Encouraging healthy, sustainable food behaviours in Copenhagen

Sector

Food Systems

Region

Europe

Timespan

2019–2021

Local residents visit the temporary installations and taste the edible plants in the gardens, whilst they wait for their sustainable, healthy snack from the visiting food truck. Credit: Gehl

How can we feed a future global population of 10 billion people a healthy diet that’s within planetary boundaries? The EAT Lancet Report has instigated several studies including this ‘Shifting Urban Diets’ project, which explored how urban food systems scientific targets can be operationalised within their unique urban contexts. Gehl’s task was to understand Copenhagen’s collective food behaviours and whether the design of public spaces could affect food choices and their impact on community and planetary health.
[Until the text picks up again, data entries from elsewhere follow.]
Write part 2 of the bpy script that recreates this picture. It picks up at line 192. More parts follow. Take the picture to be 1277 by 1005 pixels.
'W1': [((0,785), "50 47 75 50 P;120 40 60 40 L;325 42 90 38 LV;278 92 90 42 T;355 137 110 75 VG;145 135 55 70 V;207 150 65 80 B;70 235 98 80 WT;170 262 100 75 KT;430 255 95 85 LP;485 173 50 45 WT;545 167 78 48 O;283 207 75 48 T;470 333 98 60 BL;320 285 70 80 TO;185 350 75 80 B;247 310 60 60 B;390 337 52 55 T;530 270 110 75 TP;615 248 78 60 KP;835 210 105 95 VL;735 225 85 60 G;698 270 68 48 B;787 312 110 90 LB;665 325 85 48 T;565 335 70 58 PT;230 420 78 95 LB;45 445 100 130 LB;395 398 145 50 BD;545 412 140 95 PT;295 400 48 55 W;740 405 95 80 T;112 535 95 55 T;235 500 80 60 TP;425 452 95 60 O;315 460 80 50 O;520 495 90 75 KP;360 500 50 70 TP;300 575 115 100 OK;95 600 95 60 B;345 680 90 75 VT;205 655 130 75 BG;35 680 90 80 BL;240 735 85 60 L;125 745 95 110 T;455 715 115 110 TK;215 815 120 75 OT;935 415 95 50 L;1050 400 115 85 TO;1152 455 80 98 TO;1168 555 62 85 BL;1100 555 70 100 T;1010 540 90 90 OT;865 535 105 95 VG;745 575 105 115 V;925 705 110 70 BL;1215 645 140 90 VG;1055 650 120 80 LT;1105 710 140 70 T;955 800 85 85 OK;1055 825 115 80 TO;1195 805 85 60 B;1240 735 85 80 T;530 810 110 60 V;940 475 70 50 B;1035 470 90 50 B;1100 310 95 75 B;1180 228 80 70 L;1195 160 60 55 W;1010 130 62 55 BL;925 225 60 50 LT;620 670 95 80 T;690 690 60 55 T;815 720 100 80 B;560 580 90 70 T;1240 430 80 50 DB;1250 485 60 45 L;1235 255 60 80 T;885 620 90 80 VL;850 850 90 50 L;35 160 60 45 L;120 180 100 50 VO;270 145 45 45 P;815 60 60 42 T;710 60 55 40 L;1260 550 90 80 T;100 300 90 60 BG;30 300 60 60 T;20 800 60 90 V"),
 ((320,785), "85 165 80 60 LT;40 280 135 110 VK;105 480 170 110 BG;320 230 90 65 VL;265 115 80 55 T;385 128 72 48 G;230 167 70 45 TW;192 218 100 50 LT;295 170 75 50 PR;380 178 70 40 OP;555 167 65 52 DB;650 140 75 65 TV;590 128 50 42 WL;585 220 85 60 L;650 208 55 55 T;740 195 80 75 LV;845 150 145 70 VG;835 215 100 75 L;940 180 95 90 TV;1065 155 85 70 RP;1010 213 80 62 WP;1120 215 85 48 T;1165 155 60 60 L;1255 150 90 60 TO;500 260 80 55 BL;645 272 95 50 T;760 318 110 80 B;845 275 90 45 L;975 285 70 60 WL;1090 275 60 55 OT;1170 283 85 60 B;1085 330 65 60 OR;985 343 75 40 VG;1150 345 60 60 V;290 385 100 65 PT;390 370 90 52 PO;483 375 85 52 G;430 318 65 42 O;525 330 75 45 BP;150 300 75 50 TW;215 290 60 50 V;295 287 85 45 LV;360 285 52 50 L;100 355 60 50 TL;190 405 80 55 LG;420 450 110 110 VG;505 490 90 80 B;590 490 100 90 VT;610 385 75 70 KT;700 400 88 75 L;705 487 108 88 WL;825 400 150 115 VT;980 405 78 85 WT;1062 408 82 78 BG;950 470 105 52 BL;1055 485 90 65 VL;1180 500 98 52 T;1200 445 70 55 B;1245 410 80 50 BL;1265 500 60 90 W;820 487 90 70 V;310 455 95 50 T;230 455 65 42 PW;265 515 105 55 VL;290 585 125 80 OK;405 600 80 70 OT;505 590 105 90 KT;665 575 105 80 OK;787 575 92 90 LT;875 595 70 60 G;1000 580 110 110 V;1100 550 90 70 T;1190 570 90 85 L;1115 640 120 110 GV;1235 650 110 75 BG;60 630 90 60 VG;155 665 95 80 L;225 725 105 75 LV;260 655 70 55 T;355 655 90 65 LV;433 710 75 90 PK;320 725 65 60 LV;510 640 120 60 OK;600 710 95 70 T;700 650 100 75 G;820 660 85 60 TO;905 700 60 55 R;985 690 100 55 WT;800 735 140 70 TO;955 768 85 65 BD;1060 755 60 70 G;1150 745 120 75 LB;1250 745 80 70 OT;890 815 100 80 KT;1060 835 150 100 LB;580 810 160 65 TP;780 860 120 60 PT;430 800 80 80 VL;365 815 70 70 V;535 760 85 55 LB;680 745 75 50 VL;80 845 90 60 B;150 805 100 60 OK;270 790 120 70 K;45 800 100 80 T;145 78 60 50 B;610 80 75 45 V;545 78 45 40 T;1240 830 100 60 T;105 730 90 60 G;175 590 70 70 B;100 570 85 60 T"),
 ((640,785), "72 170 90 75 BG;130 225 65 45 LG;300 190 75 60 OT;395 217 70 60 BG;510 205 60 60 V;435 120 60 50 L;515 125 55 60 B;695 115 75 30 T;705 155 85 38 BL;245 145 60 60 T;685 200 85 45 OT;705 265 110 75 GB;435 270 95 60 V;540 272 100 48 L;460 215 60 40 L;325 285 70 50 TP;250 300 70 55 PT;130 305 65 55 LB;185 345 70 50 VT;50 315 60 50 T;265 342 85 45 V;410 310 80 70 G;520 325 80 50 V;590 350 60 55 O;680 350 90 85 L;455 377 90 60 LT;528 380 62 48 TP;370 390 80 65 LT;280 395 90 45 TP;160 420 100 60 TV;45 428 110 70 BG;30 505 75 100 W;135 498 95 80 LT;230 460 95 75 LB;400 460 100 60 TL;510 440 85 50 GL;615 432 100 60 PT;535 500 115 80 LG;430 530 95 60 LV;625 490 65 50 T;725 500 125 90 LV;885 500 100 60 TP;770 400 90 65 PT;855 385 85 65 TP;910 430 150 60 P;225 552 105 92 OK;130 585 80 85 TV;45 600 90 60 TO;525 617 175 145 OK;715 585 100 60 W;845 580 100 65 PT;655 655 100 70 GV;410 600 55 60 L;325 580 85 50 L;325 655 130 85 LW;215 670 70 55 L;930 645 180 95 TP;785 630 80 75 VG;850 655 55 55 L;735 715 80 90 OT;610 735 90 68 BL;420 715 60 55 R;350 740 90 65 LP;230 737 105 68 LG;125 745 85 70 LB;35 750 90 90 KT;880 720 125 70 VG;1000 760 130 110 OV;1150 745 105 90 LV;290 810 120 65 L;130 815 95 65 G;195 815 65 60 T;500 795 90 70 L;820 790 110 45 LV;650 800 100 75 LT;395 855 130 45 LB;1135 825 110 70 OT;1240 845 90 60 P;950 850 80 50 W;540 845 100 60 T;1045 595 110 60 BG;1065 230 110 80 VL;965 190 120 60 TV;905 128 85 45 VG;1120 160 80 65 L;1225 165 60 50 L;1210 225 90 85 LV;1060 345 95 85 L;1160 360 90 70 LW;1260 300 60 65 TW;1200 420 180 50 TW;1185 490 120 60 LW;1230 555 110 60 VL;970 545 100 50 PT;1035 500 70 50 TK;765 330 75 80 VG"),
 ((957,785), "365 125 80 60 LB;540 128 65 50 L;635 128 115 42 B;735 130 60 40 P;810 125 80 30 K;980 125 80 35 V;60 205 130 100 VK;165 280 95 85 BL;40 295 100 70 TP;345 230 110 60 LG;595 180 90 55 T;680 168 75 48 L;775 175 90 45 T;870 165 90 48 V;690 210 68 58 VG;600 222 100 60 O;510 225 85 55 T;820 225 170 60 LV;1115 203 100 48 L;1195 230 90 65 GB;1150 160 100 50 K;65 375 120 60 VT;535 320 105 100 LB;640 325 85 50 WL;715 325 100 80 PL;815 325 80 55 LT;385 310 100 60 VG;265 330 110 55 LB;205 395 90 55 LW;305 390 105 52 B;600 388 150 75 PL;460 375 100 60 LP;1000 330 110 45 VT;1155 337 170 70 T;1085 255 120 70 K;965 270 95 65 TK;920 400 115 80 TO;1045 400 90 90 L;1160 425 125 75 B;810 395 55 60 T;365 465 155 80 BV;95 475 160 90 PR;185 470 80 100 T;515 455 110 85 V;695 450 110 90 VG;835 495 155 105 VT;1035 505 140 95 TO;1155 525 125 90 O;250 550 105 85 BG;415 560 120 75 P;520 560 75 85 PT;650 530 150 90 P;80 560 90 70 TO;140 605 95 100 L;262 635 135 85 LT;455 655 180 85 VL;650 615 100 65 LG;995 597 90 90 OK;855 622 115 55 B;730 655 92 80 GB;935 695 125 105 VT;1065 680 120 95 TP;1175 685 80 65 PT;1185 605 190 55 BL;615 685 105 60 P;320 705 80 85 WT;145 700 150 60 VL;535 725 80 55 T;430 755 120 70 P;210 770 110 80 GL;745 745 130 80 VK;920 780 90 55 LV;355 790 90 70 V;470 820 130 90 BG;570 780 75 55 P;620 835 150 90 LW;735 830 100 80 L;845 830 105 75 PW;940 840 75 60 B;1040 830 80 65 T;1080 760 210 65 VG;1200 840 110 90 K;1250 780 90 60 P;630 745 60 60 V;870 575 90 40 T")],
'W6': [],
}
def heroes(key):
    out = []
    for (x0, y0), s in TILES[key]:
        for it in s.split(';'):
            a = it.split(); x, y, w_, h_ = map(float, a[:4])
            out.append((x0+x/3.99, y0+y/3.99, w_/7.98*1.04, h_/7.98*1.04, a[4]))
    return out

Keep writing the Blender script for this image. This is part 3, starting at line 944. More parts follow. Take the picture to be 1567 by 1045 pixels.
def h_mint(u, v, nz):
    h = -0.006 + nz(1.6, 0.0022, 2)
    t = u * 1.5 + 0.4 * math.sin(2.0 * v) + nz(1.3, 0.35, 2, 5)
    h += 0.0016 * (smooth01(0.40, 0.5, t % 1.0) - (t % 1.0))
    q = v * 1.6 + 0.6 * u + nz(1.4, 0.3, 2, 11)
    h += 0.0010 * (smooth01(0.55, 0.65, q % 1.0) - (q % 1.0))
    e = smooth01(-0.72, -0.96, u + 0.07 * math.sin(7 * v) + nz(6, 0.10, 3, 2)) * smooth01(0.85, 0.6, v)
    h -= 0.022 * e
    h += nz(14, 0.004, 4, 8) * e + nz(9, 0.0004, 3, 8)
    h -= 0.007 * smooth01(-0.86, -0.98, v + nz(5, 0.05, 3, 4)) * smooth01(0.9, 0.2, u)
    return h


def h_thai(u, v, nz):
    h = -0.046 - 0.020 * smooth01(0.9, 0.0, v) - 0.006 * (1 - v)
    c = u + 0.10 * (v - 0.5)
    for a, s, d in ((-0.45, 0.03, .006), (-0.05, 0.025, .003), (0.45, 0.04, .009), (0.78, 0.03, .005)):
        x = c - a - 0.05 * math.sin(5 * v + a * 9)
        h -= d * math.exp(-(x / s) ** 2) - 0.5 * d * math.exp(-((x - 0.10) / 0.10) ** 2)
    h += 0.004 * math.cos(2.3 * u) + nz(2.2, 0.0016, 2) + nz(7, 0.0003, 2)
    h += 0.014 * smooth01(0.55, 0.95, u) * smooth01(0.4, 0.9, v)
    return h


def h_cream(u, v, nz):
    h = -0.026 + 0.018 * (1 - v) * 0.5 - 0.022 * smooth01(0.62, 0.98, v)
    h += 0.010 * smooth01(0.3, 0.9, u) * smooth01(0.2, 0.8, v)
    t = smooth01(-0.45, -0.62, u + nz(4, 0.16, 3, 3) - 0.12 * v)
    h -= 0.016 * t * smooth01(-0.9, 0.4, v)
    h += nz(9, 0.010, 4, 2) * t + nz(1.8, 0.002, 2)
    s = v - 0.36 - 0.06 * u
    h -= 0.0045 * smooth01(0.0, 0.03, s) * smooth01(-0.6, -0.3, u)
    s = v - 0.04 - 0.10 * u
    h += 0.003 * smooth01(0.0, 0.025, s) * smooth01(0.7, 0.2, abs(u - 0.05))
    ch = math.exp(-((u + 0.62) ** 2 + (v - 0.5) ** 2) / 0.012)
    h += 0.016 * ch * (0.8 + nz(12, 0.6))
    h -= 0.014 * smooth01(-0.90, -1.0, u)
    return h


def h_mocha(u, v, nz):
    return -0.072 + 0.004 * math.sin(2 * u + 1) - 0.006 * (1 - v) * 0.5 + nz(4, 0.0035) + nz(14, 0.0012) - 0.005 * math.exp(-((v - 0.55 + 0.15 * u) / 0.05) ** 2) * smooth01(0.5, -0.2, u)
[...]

‘Food is the intimate connection between our health and the health of the planet. Food matters to everyone. Food connects global agendas to individual everyday action.’ Dr. Gunhild Stordalen, Founder of EAT. Credit: Gehl

Translating global food systems science to city contexts

With Copenhagen as it’s prototype, this 3 year project researched how food system’s targets can be operationalised at the city scale. Responsible for one of four project stages, Gehl led the research and design of ‘Foodscapes’ pilot programmes and prototypes aimed at influencing the food habits and choices of young people in the neighbourhoods and streets they naturally visit on a day to day basis. 

With young people often the ones consuming food in public spaces, typically more likely to alter their eating habits, and in many ways, often overlooked in terms of urban public space design, they were selected as the target group for this research. Based on detailed public space and public life analysis, interviews and workshops, Gehl identified two strategic locations where prototype urban features present different food choices to young people, and other visitors, over a four week period. The installations altered the quality and programming of the public spaces such as the seating available, the density and affordability of food options and the signals those food places send. 

The project confirmed that there was a close relationship between the design of public spaces, the public life within them and food behaviours. The results of this project were shared amongst EAT Lancet partners and contributed to the broader education of Copenhagen’s public kitchens in offering food choices that better align with EAT Lancet planetary health boundary recommendations.